Task input:

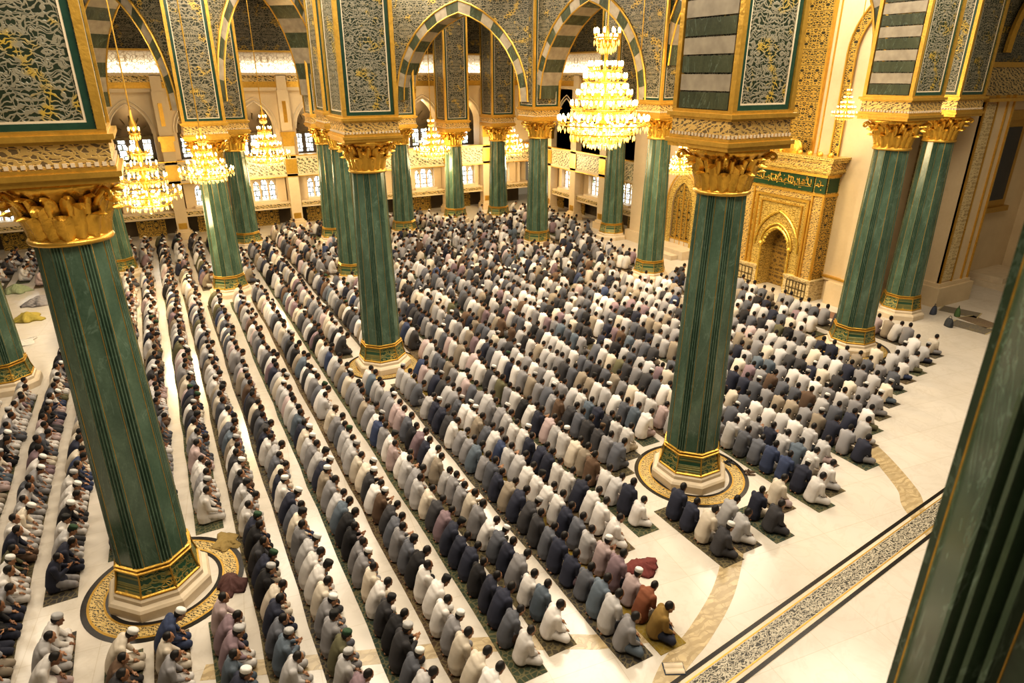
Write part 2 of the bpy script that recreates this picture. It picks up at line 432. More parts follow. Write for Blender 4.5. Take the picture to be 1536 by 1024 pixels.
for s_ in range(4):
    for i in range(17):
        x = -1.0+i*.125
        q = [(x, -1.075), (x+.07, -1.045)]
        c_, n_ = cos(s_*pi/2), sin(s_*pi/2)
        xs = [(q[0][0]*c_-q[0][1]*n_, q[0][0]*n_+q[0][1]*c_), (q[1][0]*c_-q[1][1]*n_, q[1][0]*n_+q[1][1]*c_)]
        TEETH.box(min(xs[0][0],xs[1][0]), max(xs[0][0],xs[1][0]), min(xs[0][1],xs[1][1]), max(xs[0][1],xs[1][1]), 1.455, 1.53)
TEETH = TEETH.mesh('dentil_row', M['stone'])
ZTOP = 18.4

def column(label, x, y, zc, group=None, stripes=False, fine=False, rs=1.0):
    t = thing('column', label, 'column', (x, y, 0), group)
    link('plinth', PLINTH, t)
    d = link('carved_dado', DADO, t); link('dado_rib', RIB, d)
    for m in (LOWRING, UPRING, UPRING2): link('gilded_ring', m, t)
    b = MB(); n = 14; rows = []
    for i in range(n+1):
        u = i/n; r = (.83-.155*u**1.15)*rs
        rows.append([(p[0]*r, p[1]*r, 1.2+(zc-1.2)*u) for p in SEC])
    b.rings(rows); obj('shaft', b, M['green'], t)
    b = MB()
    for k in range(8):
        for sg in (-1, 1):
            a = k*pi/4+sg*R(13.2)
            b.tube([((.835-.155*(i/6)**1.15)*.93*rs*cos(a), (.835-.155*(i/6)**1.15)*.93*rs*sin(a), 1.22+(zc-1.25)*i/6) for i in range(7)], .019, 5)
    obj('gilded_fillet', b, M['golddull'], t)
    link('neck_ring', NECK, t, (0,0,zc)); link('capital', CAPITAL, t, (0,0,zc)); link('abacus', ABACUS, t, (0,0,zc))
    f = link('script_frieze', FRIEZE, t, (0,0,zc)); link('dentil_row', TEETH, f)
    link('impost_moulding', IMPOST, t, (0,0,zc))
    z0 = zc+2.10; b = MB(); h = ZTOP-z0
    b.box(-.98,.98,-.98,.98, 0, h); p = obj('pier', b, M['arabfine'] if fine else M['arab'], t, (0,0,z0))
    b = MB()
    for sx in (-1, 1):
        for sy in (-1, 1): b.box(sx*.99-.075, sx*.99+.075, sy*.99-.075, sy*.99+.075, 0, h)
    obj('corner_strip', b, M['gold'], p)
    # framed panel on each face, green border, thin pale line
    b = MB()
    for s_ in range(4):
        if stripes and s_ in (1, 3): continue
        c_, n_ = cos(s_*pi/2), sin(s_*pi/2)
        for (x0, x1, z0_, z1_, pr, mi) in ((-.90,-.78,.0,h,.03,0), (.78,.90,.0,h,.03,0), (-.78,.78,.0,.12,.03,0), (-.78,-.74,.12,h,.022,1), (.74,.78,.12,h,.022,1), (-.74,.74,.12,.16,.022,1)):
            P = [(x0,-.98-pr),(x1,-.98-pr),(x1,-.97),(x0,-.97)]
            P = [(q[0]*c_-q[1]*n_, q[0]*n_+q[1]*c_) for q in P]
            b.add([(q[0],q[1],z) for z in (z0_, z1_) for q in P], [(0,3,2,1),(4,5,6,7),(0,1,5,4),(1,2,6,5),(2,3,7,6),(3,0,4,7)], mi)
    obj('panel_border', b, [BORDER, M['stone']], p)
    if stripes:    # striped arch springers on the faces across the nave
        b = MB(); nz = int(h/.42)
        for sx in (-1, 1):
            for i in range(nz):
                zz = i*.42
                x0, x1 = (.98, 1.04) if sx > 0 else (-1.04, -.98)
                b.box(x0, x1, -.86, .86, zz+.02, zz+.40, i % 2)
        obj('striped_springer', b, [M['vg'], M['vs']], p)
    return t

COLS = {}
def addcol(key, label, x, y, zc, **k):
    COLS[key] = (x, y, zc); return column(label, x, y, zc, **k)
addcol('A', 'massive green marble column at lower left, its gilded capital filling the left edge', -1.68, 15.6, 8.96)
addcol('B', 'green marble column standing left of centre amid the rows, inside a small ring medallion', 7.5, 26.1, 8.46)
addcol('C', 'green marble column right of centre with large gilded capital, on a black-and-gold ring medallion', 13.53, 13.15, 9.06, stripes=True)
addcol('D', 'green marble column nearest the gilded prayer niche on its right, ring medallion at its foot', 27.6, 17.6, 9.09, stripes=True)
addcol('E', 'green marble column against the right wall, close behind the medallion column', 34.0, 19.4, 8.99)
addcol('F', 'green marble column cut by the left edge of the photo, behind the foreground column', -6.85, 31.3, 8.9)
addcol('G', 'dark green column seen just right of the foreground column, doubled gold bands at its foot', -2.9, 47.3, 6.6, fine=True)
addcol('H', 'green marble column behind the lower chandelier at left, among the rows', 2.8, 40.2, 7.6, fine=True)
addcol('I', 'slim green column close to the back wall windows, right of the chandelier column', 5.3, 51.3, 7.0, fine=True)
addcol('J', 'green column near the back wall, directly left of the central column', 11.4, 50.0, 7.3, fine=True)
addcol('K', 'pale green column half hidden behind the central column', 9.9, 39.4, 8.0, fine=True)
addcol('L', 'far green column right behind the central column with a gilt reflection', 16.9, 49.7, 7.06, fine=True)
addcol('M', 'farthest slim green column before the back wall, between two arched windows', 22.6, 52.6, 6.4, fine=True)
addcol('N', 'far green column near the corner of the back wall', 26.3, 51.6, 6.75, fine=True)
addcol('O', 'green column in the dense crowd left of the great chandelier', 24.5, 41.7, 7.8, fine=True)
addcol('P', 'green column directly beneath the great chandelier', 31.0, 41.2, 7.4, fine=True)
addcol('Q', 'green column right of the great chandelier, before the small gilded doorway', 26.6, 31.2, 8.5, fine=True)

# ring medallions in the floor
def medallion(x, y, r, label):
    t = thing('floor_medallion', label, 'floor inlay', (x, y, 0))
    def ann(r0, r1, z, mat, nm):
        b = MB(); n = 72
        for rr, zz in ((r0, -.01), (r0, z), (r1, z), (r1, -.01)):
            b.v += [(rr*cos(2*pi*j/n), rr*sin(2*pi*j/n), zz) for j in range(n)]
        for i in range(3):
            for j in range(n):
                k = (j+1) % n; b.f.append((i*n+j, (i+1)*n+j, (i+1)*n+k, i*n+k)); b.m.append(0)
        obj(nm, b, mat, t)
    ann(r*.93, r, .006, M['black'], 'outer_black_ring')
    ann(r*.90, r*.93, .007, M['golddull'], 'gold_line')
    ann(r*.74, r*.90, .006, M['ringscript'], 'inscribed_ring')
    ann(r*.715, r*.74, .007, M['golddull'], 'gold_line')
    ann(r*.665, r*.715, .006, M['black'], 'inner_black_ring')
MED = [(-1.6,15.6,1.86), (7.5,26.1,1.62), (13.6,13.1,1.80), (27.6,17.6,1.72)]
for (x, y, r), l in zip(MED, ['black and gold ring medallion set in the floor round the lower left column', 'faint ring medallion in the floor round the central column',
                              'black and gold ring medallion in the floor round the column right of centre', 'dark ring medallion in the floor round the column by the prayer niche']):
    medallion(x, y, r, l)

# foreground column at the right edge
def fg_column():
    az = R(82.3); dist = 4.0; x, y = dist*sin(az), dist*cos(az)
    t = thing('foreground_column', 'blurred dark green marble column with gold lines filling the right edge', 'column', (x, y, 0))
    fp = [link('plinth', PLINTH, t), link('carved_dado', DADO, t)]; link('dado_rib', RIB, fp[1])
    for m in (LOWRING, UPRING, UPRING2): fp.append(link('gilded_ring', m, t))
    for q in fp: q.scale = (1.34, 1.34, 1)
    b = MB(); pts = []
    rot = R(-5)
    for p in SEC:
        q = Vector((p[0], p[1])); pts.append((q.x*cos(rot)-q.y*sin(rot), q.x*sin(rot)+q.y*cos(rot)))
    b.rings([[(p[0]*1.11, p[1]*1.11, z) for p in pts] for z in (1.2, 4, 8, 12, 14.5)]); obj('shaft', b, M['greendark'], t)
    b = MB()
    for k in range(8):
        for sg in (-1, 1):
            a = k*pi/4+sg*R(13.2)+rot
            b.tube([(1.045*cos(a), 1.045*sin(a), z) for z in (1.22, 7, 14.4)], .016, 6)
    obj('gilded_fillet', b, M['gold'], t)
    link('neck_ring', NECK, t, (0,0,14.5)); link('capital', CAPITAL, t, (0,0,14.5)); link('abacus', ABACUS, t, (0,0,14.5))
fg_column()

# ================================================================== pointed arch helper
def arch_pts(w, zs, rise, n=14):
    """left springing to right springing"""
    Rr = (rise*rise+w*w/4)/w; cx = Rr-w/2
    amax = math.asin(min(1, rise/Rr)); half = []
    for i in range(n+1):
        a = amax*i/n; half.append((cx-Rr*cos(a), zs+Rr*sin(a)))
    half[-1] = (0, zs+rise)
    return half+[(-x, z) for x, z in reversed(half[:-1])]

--

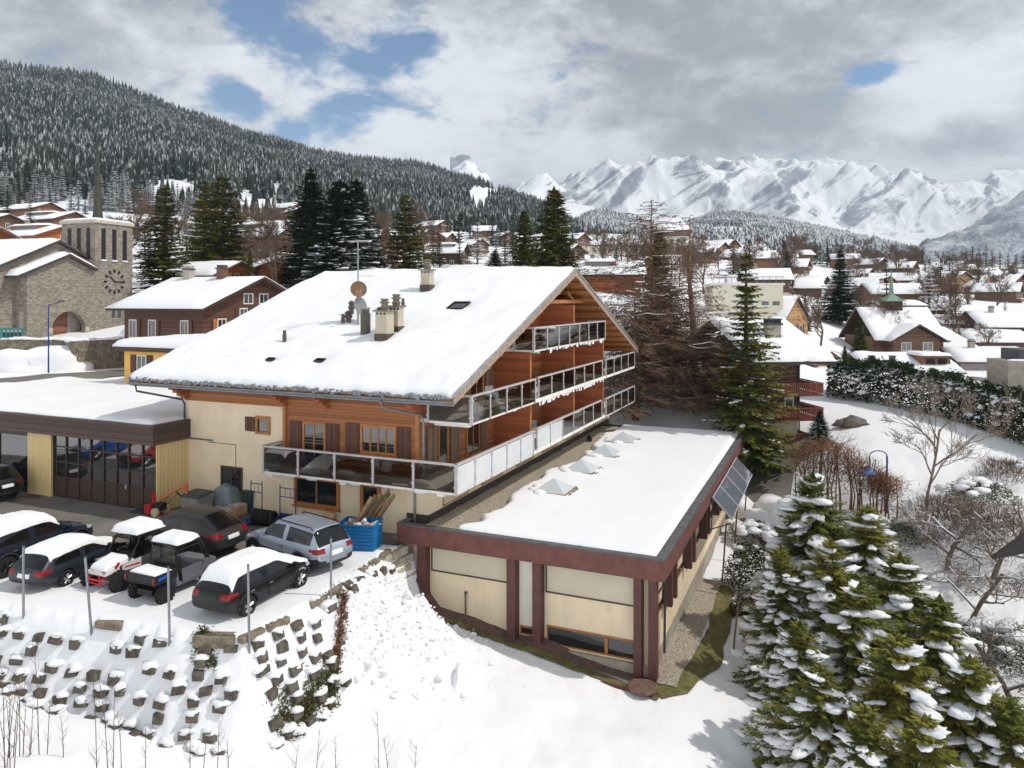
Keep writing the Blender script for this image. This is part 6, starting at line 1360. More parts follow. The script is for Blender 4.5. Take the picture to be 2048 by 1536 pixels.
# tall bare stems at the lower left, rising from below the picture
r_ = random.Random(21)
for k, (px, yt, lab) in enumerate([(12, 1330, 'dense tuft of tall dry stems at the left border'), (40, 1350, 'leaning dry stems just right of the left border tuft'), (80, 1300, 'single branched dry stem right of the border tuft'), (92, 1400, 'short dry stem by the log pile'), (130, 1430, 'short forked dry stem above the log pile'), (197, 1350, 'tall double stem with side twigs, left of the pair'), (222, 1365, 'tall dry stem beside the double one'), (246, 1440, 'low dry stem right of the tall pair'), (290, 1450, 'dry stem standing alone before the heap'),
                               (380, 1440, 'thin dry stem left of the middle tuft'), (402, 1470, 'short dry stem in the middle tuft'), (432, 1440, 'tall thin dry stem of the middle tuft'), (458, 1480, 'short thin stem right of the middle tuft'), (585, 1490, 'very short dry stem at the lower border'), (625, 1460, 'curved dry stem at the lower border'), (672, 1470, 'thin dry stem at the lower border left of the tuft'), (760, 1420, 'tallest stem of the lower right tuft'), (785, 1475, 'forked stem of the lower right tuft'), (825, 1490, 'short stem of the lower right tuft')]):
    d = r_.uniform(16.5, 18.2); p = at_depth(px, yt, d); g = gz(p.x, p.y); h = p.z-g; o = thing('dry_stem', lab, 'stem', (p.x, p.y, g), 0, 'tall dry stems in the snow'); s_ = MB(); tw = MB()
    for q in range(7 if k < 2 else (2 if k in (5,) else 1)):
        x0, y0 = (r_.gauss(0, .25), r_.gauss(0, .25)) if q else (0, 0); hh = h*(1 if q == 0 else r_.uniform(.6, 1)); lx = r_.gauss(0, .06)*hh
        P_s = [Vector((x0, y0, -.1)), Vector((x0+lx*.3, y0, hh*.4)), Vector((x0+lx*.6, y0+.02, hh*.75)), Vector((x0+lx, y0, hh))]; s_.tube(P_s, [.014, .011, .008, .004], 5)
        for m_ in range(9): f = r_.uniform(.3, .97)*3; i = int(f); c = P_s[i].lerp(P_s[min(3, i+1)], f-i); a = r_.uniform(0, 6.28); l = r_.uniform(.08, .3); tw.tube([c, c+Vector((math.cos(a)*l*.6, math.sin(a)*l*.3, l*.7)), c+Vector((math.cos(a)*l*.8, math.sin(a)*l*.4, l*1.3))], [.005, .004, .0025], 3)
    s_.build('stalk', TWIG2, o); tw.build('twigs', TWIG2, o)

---

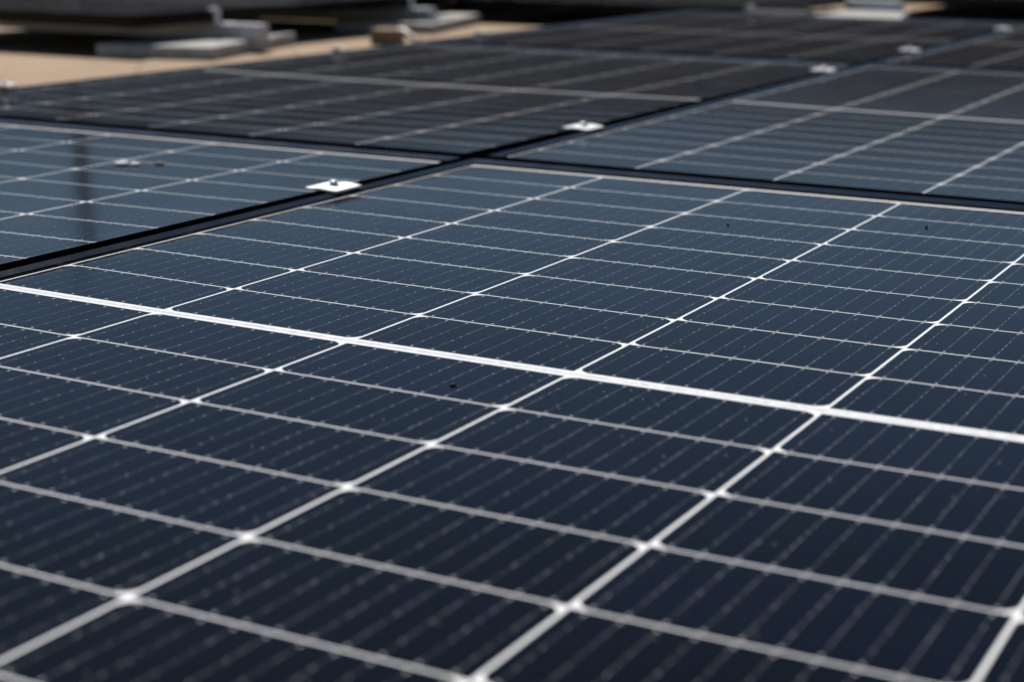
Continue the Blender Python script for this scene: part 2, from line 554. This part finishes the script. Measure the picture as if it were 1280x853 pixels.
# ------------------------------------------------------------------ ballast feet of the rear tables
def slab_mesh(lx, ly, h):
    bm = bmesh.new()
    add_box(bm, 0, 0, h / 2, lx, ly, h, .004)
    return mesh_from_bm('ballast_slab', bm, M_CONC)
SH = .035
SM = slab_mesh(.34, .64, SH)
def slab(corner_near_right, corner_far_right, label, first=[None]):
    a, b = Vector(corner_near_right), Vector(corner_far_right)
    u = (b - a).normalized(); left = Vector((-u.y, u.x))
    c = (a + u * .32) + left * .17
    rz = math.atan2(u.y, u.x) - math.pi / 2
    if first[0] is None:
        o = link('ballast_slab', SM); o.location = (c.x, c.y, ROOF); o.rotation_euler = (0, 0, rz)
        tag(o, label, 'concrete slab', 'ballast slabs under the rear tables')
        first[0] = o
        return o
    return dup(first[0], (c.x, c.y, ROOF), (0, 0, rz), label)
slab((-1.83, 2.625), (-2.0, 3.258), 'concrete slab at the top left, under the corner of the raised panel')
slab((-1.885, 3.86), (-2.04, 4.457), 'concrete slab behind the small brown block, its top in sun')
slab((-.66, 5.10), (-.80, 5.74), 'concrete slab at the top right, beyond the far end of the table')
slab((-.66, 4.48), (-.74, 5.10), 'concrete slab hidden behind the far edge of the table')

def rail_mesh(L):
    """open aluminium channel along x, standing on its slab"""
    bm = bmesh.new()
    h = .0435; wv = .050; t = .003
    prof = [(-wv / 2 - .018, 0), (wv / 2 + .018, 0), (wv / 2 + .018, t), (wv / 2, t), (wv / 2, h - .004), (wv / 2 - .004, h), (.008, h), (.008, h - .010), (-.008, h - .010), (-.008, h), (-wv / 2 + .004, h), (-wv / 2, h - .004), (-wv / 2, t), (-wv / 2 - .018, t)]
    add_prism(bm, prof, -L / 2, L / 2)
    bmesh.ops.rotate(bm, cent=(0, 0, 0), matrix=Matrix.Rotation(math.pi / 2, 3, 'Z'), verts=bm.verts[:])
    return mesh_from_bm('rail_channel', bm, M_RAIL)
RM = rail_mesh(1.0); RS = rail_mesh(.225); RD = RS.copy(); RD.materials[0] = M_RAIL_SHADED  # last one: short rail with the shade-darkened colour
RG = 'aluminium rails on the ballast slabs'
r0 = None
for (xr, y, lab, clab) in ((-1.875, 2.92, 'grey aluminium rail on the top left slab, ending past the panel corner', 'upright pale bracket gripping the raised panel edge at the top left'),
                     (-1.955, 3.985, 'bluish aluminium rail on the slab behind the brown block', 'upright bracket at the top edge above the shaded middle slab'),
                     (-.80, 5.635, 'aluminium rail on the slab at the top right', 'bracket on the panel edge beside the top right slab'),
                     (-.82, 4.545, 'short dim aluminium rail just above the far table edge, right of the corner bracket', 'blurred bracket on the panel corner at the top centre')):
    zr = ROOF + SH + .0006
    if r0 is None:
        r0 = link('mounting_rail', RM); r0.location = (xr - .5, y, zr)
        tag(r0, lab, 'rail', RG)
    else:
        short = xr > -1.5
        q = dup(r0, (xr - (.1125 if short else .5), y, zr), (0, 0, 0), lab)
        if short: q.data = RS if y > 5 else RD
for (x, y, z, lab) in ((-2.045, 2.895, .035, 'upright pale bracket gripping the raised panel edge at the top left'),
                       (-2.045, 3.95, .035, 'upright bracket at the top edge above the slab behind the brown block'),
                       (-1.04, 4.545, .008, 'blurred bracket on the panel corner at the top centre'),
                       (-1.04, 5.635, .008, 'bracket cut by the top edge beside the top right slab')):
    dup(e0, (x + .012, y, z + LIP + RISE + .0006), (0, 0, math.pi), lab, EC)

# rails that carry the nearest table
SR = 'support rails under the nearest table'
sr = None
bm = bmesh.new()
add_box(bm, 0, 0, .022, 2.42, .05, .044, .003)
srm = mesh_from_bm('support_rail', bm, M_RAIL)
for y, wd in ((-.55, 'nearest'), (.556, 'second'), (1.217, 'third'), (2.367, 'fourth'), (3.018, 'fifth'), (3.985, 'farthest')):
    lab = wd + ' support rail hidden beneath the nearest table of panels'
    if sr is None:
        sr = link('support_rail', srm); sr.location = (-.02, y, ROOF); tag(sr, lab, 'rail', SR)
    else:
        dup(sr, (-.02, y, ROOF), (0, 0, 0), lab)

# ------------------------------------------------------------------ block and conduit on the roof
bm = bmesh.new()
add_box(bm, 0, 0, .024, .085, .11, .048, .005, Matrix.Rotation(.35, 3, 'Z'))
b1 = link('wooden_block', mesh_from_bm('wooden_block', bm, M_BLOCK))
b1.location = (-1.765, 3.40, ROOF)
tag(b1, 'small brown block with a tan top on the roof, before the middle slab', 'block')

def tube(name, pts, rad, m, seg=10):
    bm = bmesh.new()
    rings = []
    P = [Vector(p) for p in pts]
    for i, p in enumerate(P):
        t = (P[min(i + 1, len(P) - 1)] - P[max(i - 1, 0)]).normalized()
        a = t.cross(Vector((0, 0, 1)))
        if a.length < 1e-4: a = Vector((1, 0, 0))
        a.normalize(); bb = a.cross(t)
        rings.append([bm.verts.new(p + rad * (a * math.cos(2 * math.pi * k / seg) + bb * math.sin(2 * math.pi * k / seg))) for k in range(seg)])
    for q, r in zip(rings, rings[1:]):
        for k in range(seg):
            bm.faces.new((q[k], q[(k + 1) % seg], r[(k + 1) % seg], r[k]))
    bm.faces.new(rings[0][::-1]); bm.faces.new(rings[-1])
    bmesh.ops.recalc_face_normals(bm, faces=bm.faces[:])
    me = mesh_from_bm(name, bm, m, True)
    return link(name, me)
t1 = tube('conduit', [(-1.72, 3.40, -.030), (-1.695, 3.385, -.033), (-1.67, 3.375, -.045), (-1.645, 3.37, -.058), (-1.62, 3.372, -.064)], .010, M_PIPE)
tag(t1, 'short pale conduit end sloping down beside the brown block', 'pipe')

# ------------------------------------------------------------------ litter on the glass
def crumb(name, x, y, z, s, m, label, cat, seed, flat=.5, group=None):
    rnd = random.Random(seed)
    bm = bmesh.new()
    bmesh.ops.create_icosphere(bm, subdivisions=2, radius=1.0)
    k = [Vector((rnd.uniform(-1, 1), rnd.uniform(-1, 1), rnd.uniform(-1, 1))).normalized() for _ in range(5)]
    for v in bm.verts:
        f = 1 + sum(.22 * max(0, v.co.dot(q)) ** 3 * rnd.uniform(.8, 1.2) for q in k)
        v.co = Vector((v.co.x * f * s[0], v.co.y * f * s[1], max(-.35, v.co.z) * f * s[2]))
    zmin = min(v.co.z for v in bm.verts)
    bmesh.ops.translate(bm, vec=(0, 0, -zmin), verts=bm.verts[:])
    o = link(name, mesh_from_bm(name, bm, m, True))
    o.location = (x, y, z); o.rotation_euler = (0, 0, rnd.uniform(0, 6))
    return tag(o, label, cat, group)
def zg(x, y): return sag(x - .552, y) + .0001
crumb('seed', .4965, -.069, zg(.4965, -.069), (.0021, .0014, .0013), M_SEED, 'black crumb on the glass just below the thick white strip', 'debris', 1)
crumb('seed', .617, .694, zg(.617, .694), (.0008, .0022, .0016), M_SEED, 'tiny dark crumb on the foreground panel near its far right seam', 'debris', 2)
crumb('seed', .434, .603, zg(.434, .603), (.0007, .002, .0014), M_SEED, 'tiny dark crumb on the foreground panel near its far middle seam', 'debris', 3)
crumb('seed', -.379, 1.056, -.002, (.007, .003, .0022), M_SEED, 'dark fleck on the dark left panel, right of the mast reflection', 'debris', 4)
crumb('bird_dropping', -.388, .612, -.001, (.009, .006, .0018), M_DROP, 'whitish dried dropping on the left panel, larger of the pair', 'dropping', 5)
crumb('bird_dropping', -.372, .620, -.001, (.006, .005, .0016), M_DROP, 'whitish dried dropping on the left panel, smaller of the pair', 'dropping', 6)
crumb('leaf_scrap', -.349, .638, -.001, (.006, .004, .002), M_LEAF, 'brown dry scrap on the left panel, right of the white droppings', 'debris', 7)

What to do:
Copy each line of the records that contains the word "Take".

Answer in full:
Write part 2 of the bpy script that recreates this picture. It picks up at line 432. More parts follow. Write for Blender 4.5. Take the picture to be 1536 by 1024 pixels.
Keep writing the Blender script for this image. This is part 6, starting at line 1360. More parts follow. The script is for Blender 4.5. Take the picture to be 2048 by 1536 pixels.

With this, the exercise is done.